Tak mi się coś po głowie kołace, że Ci zatargałam kiedyś jedną. Możesz ją dzielić, no i u mnie czasami się wysiewa. Ty chyba dostałaś taką siewkę, akuratnie mi zawadzała.
Mam o tiarelkach bardzo dobre zdanie odkąd niedawno podzieliłam kwitnącą i nie tylko nie zdechła ale wręcz urosła w oczach! Normalnie niczym ta tawułka od Ciebie .
Sylwuś, nie piej, bo on wcale nie jest dopieszczony, w wiecznej budowie i zarazem przebudowie
Chociażby tutaj: strasznie denerwuje mnie łysy płot o tej porze, tam są hortensje, akurat teraz przycięte więc płot łysy. Na rabacie przytarasowej pomarniały róże, padła wiśnia umbra, wszystko do przeróbki, aż mi się nie chce tam patrzeć. Aktualnie trwa bajzel z tworzeniem rabaty pod małym domkiem i przeniesieniem nań Lady.
No i się w niedzielę poryczałam, bo magnolię po dziadku (tę pod którą siedzi Lady) już z korzeni powycinałam, wystarczy tylko silnie pchnąć i będzie po niej.
I jak już jest "po ptakach" to mi przyszło do głowy rozwiązanie, że byłby i wilk syty i owca cała. Za późno. Mam nadzieję, że dziadek tam z góry jakiegoś przekleństwa na mnie nie ześle.
Jordanowa jak widać wcale tak piknie, ślicznie nie wygląda. Drugiej strony działki to nawet nie pokazuję, bo tam to dopiero jest sajgon. Ale pokażę, kiedyś.
Jestem, jestem. Dużo mam pracy w pracy i trochę problemów, więc mam takie "znikające" okresy.
Taaak, też bym se nasadziła, ino na razie nie mam gdzie
Asiu, bardzo się cieszę, że moje skromne poczynania mogą być inspiracją. Zawsze jednak powtarzam, że poprzez zdjęcia kreuję ładniejszą wersję ogrodu aniżeli on w rzeczywistości wygląda.
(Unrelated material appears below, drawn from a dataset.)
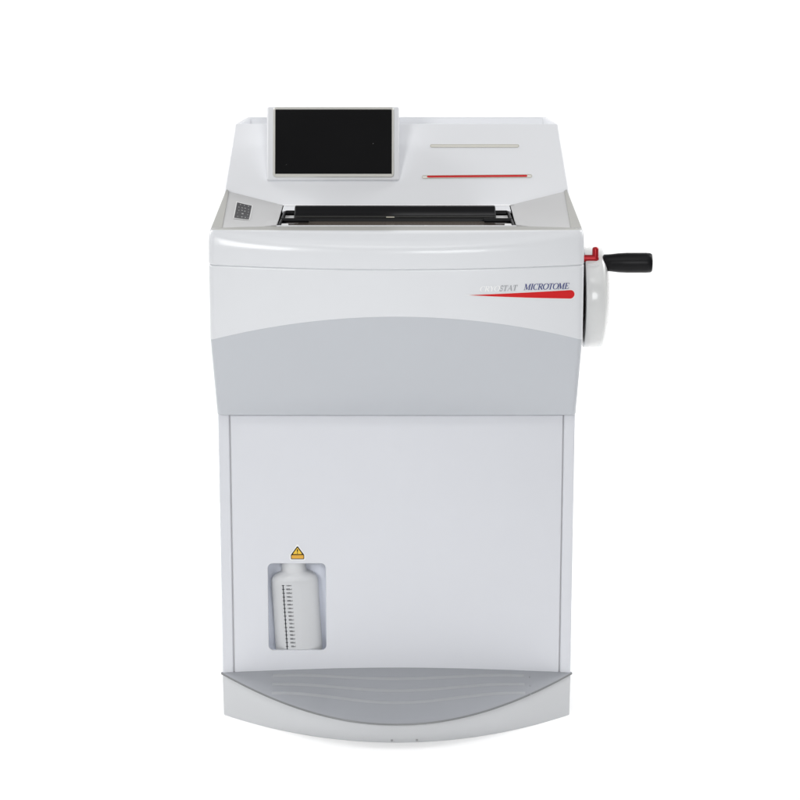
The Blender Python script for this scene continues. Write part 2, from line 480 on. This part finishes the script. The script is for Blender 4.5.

Ale światłocienie są i są super
Eee tam cudnie, patrz post wyżej. Swojego ES chyba będę przesadzać, ale teraz to już chyba do jesieni poczekam. Marnie mi tam rośnie, gdzie teraz jest.
Haniu, montany mają u mnie zwarte kępy. Widać je fotkach postruderowej, kępki bliżej trawnika. Wielką kępę widać na fotce wyżej z rabatą podokienną - kępka w nóżkach patyka magnolii po lewej stronie to właśnie montana.
Zachwycają mnie te gałązki derenia I kwiatki trochę urosły.